After North Carolina, the storm weakened some more. But forecasters had always expected that, said Dave Radell, a meteorologist with the National Weather Service in Upton, N.Y. By traveling for a time across part of North Carolina, the hurricane was deprived of the heat and moisture of the ocean that it needed to thrive. Once it headed out over water again, east of Delaware and Maryland, it encountered slightly colder sea surface temperatures, which tend to weaken a storm as well. Finally, its energy was sapped when it encountered winds from an unrelated weather system that originated over the Great Lakes.

"Any combination of those factors will prevent a storm from intensifying," Mr. Radell said.

"We also had a little drier air get wrapped into the system," he said, which helps explain why most of the rain that fell in the New York area was contained in the front portion of the storm. There was little precipitation once Irene's center passed.

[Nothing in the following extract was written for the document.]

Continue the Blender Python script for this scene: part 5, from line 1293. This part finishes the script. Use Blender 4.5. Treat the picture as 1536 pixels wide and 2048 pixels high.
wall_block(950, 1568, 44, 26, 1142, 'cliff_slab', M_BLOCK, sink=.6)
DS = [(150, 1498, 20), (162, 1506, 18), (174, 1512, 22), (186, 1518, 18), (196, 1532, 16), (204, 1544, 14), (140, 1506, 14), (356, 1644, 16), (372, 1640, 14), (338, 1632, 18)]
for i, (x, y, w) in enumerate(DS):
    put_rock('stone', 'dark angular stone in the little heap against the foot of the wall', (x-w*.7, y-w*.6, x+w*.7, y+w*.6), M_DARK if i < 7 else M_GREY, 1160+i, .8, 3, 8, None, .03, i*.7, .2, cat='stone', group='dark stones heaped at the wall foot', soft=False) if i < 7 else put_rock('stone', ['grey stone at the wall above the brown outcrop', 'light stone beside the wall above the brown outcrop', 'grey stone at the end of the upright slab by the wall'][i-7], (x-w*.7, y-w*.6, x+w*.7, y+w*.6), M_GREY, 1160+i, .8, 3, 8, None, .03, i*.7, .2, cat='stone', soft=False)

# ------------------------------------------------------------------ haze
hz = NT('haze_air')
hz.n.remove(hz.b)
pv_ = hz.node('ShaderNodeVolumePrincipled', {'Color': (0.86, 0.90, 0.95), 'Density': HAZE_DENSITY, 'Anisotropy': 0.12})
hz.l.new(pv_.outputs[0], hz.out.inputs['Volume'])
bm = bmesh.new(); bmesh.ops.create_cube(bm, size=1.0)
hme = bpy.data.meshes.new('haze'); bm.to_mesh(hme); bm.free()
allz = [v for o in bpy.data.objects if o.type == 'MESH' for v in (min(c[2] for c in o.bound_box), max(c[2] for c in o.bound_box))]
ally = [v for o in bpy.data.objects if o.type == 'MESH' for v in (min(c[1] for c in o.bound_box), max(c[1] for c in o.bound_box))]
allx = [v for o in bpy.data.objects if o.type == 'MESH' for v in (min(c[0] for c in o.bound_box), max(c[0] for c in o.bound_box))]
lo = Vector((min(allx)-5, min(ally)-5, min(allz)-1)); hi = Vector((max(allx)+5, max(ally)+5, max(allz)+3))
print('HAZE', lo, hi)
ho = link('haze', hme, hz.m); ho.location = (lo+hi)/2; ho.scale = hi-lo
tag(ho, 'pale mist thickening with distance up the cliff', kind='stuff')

The effect of unrelated winds on a hurricane, called wind shear, can be enormous, said Adam H. Sobel, an atmospheric scientist at the Lamont-Doherty Earth Observatory, part of Columbia University. "When the wind is different in either speed or direction at different heights, hurricanes don't like that," he said.

The differential winds can remove moisture from a storm, or distort its shape, which affects its ability to gain energy. Mr. Sobel said that Irene "seemed to come naturally into an area of shear."

Mr. Franklin said that the hurricane center had done better at forecasting the movement of the storm, the predicted track barely budging in the past few days. But it was not surprising that the strength forecasts were off - the accuracy of such forecasts has hardly improved over the past several decades.